GIVEN EXERCISE - Everything from the first line down to the line containing "return mp.outputs['Vector']" should be reproduced exactly; please include nothing else.

SOURCE DATA -

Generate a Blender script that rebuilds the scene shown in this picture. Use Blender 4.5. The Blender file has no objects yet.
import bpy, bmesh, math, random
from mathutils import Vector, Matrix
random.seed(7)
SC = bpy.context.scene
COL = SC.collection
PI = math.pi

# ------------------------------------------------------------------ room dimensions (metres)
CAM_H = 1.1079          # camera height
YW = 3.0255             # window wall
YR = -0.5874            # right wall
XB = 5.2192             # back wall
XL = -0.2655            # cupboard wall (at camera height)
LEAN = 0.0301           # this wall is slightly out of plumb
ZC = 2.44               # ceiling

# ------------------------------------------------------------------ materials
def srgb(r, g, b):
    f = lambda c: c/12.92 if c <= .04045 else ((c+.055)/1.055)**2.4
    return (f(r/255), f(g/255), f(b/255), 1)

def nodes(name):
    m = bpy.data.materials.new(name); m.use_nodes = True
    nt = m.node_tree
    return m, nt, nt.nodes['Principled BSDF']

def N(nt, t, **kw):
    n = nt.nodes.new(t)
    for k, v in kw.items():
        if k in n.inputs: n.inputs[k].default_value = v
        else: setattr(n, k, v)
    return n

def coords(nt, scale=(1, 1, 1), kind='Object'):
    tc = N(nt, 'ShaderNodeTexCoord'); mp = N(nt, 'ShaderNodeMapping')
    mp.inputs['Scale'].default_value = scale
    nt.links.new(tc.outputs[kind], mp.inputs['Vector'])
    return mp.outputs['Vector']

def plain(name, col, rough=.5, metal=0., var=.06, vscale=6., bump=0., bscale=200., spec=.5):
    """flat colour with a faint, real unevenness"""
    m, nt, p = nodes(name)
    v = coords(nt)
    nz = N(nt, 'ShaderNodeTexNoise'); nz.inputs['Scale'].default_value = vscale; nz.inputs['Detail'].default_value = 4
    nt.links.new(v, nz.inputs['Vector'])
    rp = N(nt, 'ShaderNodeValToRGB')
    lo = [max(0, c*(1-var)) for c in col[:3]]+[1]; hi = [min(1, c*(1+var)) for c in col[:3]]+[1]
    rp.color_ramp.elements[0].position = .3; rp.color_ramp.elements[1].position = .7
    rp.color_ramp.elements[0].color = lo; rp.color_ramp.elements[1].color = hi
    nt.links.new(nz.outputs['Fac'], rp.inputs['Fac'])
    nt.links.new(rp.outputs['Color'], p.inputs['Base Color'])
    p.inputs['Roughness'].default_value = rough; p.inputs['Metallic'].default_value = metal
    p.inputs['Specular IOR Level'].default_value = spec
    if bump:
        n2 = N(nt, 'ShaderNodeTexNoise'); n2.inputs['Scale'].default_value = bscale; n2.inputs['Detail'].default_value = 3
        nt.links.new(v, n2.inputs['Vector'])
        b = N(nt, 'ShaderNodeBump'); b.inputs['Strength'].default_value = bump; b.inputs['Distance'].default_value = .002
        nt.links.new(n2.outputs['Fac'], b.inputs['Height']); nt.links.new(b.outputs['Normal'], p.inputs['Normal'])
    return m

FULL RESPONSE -
Generate a Blender script that rebuilds the scene shown in this picture. Use Blender 4.5. The Blender file has no objects yet.
import bpy, bmesh, math, random
from mathutils import Vector, Matrix
random.seed(7)
SC = bpy.context.scene
COL = SC.collection
PI = math.pi

# ------------------------------------------------------------------ room dimensions (metres)
CAM_H = 1.1079          # camera height
YW = 3.0255             # window wall
YR = -0.5874            # right wall
XB = 5.2192             # back wall
XL = -0.2655            # cupboard wall (at camera height)
LEAN = 0.0301           # this wall is slightly out of plumb
ZC = 2.44               # ceiling

# ------------------------------------------------------------------ materials
def srgb(r, g, b):
    f = lambda c: c/12.92 if c <= .04045 else ((c+.055)/1.055)**2.4
    return (f(r/255), f(g/255), f(b/255), 1)

def nodes(name):
    m = bpy.data.materials.new(name); m.use_nodes = True
    nt = m.node_tree
    return m, nt, nt.nodes['Principled BSDF']

def N(nt, t, **kw):
    n = nt.nodes.new(t)
    for k, v in kw.items():
        if k in n.inputs: n.inputs[k].default_value = v
        else: setattr(n, k, v)
    return n

def coords(nt, scale=(1, 1, 1), kind='Object'):
    tc = N(nt, 'ShaderNodeTexCoord'); mp = N(nt, 'ShaderNodeMapping')
    mp.inputs['Scale'].default_value = scale
    nt.links.new(tc.outputs[kind], mp.inputs['Vector'])
    return mp.outputs['Vector']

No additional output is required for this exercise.